Es war auch ein Experiment. Das gesamte Filmteam wusste vom Plan des Films im Film. Nur der Hauptdarsteller hatte keine Ahnung. Bouzid gab Abdelli immer nur 20 Seiten des Drehbuchs zu lesen, und der wusste nicht, worauf er sich einlässt. „Ich dachte, wir drehen ein Film über Tänzer“, sagt Abdelli beim ersten Einschub. „Aber jetzt geht es um Terrorismus.“ Das Making Of war inszeniert, die Dialoge nicht.

Für Westeuropäer mag der didaktische Ton an vielen Stellen befremdlich sein. „Ich brauche keine Erklärung“, sagt Frieder Schlaich von der Berliner Filmgalerie 451, einer der ausländischen Koproduktionen. „Wir haben viel darüber diskutiert.“ Nouri Bouzid bestand darauf, dass es einen Unterschied gibt zwischen westlicher Wahrnehmung und seinen Recherchen. Und die hätten jenes Bild ergeben, das er in seinem Film darstellt. Es gibt eine Szene auf einem Friedhof. Wie ein Mantra betet Bahtas „Lehrer“ „Weisheiten“ herunter: „Wir müssen den Westen für immer vernichten“. „Es gibt keine Macht außer der Macht Gottes.“ „Der wahre Muslim denkt täglich an den Tod.“ „Gott selbst wählt seine Weisheiten.“ Mit jedem weiteren Satz wird dem (westlichen) Zuschauer unwohler. Aber nicht, weil das Gesagte unglaubwürdig ist, sondern einfach wie eine Schicht zu viel.
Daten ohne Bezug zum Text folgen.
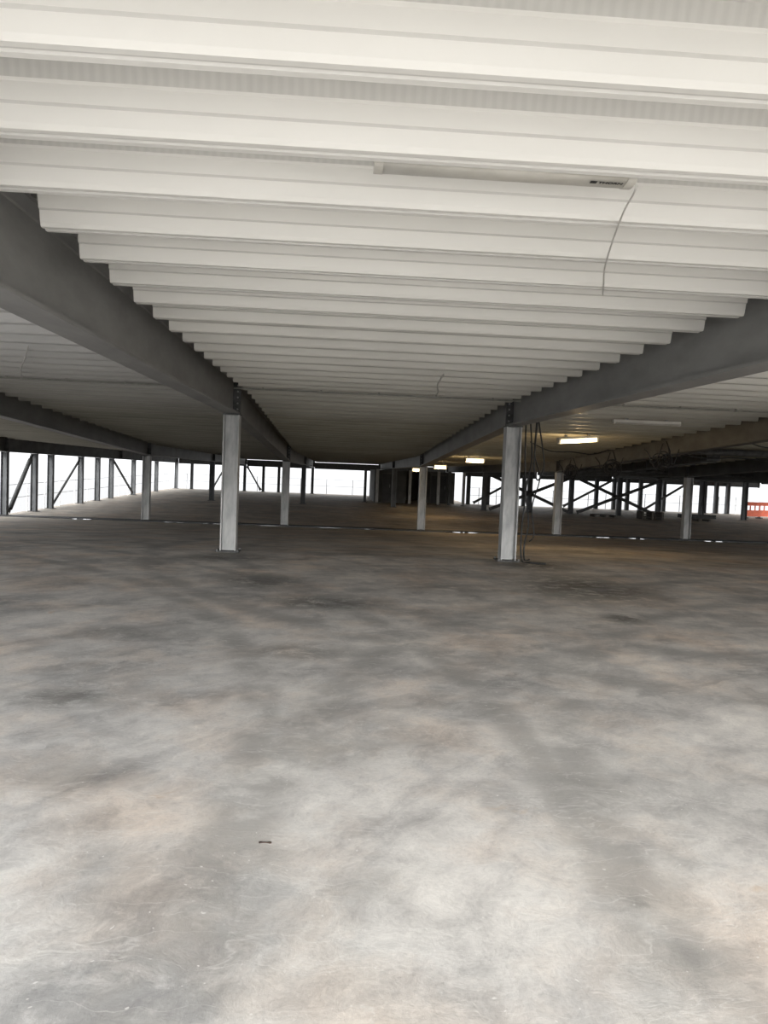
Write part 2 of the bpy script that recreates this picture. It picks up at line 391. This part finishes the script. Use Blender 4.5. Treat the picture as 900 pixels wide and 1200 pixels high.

Bevor „Making of“ in Tunesien im Februar 2007 in die Kinos kam, musste er erst einige internationale Preise gewinnen, insgesamt sind es 16. Während der Dreharbeiten wuchsen die staatlichen Zweifel gegenüber dem Werk, die Arbeit wurde behindert. Nouri Bouzid drehte länger als gewöhnlich an dem Film, weil die von der Kulturkommission zugesagten Gelder entweder gar nicht oder zu spät gezahlt wurden.

Alle Filme von Nouri Bouzid haben in Tunesien für Wirbel gesorgt. Der Regisseur, der Assistent bei Steven Spielberg war, hat immer Tabus gebrochen. Von 1973 bis 1979 wurde er verhaftet, weil er Mitglied einer oppositionellen Gruppe war. 2007 erhielt er den Ibn Rushd Preis für seine Leistung zum kritischen Denken in der arabischen Welt.